Yalçın konuşmasında ayrıca Amerika’nın Suriye’de uyguladığı stratejinin bir terör örgütünü başka bir terör örgütüne karşı kışkırtarak yürütülen bir strateji olduğunu dile getirdi. Amerika’nın halen aynı yöntemleri uyguluyor oluşunun korkunç derecede tehlikeli bir oyun olduğunu vurguladı: “Amerika 30.000 – 40.000 civarında silahlı militan yetiştirip silahlandırırken Türkiye’nin bu konuda rahatsız olmaması mümkün değil. Bu çerçevede dün Cumhurbaşkanı Sayın Recep Tayyip Erdoğan’ın söylediği şekilde artık Fırat’ın doğusuna da bir operasyon gündeme gelmektedir. Türkiye güney sınırlarının bir kısmını temizledi ama bugün Fırat’ın doğusunda halen çok ciddi bir terör var”.

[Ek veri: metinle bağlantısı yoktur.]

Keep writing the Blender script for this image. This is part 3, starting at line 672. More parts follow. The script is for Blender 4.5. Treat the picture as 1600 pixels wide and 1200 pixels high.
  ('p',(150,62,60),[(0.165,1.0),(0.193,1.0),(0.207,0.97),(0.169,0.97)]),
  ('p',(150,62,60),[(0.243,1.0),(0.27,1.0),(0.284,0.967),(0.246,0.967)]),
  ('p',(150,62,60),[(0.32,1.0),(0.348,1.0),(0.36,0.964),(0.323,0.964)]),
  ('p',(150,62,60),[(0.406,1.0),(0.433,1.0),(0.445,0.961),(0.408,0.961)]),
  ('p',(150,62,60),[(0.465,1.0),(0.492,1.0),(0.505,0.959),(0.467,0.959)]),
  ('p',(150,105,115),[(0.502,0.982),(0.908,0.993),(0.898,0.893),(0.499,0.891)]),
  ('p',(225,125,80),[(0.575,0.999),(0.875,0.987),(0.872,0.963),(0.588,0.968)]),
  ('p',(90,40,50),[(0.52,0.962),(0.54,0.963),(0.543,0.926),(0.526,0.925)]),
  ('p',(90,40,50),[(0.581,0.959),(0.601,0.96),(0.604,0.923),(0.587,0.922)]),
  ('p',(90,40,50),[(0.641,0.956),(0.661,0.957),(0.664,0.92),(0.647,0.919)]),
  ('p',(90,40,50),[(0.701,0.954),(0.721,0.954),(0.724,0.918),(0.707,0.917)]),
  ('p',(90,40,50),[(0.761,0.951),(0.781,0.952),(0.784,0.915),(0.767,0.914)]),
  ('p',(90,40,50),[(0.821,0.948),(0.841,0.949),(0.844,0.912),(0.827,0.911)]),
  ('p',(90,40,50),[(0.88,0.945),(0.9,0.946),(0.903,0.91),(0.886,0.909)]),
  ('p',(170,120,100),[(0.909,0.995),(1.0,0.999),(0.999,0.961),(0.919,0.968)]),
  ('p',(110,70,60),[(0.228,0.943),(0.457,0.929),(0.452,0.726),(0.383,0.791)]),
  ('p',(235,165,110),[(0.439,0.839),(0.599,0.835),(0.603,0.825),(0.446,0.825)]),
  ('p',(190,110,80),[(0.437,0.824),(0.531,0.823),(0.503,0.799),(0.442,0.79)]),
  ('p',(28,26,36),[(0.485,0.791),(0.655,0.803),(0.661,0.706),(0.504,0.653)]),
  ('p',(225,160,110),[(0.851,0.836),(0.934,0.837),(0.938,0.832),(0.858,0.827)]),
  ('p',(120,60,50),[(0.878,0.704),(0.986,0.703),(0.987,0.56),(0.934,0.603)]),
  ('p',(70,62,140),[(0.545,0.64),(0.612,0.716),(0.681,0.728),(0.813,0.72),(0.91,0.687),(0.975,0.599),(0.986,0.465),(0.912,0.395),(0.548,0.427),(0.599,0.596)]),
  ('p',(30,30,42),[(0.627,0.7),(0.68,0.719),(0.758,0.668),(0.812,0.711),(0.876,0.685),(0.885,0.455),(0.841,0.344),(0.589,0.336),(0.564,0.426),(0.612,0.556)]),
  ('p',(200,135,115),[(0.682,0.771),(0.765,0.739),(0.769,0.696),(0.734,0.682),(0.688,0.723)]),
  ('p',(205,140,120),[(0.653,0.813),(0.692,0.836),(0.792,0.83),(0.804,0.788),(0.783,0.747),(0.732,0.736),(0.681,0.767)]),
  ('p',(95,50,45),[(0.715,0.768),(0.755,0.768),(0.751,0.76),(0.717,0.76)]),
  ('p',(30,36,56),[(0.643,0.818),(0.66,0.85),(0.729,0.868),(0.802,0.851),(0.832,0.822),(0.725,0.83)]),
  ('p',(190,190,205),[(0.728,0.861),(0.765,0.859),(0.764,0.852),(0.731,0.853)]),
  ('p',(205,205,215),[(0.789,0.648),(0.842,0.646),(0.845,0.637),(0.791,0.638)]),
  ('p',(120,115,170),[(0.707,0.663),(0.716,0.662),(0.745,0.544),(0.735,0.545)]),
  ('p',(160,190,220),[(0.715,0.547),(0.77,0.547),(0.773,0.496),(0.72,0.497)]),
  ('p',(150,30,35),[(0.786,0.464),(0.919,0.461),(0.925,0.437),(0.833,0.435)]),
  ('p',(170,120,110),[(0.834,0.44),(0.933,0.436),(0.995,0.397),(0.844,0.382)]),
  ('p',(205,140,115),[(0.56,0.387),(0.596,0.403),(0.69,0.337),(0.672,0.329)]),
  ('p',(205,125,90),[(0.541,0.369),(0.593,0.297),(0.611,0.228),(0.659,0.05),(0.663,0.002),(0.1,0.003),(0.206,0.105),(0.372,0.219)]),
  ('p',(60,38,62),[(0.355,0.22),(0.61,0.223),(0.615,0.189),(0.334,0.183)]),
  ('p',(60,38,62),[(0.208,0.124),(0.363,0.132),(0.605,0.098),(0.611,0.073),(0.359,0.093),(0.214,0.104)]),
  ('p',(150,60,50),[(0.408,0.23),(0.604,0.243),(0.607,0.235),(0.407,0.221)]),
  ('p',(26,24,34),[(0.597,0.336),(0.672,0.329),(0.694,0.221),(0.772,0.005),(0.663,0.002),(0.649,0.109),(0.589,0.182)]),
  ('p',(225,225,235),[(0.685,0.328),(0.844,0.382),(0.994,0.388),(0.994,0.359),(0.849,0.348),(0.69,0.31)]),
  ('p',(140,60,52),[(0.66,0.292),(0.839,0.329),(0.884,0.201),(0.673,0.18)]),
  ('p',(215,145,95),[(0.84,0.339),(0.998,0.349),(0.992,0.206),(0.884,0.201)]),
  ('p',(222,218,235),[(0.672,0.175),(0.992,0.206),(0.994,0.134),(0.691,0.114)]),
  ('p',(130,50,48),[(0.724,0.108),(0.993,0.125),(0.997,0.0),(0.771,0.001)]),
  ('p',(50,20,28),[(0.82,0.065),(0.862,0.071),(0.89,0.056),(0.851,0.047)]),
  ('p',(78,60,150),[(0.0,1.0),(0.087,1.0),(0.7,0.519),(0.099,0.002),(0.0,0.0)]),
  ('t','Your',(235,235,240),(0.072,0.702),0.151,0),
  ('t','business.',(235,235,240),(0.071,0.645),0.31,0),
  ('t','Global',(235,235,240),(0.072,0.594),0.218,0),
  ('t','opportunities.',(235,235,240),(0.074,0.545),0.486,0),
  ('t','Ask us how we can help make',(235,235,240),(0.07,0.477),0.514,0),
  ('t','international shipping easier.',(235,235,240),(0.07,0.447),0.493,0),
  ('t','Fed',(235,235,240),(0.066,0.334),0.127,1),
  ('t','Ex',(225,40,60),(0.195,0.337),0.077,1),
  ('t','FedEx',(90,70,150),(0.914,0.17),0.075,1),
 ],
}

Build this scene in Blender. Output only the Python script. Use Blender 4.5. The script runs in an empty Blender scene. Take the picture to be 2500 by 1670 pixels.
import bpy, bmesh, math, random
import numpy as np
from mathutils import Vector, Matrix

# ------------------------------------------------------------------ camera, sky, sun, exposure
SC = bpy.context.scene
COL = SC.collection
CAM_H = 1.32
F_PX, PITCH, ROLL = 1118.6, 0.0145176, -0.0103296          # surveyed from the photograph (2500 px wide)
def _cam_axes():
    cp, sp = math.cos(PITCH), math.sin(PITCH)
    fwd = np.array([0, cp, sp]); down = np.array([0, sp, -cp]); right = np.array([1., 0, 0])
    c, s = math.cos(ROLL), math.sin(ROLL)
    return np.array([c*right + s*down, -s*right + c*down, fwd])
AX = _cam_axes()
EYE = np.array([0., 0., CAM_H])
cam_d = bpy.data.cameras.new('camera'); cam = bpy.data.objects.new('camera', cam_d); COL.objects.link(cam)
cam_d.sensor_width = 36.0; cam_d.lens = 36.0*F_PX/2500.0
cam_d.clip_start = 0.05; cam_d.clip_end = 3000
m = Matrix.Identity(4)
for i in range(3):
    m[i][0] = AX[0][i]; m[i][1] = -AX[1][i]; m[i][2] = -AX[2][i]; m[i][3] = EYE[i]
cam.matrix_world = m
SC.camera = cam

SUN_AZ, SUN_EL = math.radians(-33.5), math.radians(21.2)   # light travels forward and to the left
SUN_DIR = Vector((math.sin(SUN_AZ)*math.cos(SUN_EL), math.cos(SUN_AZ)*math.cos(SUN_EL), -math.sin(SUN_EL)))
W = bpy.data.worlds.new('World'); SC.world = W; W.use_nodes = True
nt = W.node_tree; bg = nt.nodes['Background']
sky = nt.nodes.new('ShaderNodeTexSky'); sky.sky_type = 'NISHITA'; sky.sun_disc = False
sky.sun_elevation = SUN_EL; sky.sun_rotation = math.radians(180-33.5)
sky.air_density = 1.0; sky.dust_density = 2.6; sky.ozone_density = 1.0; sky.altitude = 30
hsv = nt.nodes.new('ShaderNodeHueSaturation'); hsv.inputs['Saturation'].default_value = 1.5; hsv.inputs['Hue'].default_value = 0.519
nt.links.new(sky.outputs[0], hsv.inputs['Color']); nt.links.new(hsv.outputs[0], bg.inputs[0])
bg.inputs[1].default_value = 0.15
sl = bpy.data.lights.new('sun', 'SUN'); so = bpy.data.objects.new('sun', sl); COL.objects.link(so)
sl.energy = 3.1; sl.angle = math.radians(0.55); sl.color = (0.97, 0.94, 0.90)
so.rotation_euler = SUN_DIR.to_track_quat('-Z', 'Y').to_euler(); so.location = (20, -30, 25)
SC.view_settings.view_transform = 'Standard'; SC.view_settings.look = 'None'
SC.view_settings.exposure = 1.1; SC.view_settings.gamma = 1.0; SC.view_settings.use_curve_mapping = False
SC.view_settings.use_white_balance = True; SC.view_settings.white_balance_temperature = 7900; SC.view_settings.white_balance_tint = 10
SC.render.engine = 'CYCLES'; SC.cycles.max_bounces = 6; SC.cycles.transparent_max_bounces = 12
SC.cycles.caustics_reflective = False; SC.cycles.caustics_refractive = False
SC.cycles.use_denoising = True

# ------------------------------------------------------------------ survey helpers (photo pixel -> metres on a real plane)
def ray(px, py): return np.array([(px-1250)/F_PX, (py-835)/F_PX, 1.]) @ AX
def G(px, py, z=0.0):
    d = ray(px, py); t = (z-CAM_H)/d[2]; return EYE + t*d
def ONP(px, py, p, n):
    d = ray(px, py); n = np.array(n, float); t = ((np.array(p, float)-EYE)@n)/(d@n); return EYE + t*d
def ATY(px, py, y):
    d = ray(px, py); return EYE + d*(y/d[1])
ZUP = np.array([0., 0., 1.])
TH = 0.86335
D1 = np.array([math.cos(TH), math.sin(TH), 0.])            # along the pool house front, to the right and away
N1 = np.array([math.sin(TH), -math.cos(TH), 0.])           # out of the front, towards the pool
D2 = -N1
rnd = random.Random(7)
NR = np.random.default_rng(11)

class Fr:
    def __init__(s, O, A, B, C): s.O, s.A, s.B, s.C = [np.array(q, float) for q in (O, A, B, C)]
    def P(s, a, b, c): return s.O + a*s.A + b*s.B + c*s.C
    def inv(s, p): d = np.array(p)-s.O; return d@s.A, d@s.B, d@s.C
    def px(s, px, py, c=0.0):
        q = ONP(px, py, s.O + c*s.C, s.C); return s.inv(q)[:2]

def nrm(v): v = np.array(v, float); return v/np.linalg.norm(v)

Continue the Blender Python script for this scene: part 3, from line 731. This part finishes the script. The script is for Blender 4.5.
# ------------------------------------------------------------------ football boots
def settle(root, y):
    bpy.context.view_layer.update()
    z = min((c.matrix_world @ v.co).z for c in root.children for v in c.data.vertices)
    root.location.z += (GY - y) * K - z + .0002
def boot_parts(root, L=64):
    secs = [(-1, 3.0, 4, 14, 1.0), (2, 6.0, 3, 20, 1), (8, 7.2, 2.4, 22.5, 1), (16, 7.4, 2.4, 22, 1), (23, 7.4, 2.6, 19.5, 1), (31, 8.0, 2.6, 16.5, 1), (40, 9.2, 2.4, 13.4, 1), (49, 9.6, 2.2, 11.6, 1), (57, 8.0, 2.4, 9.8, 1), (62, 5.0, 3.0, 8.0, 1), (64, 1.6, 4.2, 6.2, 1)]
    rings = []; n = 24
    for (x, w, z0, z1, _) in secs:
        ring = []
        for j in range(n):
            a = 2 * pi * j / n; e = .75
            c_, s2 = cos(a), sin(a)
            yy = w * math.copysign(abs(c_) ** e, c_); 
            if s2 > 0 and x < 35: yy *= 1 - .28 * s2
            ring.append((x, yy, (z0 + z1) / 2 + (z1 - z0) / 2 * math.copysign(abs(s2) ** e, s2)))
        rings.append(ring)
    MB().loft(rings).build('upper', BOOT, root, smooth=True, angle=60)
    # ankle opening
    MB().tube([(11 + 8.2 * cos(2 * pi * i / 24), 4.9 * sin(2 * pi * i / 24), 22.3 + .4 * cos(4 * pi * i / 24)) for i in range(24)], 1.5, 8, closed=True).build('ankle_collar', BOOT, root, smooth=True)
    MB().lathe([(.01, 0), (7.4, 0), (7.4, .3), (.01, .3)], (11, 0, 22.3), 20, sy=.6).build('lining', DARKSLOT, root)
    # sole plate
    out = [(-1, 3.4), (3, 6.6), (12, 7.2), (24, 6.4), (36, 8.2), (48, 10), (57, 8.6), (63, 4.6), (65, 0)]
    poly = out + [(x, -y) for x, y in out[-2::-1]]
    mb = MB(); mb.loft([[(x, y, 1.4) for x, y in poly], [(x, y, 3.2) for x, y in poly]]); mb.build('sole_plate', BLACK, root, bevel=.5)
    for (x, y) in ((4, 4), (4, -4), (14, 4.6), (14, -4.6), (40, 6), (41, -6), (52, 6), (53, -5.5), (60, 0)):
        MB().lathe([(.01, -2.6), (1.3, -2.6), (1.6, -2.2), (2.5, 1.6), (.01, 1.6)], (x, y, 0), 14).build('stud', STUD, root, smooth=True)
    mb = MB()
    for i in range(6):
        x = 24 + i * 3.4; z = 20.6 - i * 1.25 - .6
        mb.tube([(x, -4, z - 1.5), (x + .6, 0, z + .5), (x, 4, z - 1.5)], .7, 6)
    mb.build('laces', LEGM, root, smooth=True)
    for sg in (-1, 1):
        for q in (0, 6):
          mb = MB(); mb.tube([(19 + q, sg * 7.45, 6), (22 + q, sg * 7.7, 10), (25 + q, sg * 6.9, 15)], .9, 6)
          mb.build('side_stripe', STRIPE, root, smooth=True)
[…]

Panelin soru cevap kısmında Türkiye’nin Rusya ve İran ile olan ilişkileri gündemdeydi. Sorulara cevaben Türkiye’nin yeni dönemde geçmişteki örneklerden edindiği tecrübeler ile artık tek taraflı ittifaklar kurmayacağı, kapsamlı ittifak ağları oluşturacağı, dolayısıyla gerekli şartlarda İran ile gerekli şartlarda ise Rusya ile işbirliği yapabileceği dile getirildi. Bu nedenle Türkiye’nin sadece Nato’ya hizmet eden sadık bir müttefik olarak algılanmaması gerektiği, Türkiye’nin kendi kendini tahkim eden, üreten ve kendi güvenliğini sağlayan bir aktör olduğu dile getirildi.

Geçen Eylül ayında Birleşmiş Milletler Genel Konseyi’nin hemen öncesinde ilk olarak New York’ta, ardından T.C. Cumhurbaşkanı Sayın Recep Tayyip Erdoğan’ın Almanya resmi ziyareti sırasında Berlin’de ve geçen Kasım ayında G-20 Zirvesi öncesinde Buenos Aires’te düzenlenen “Turkey Today/ Bugünün Türkiye’si” panellerinin yeni durağı İngiltere oldu.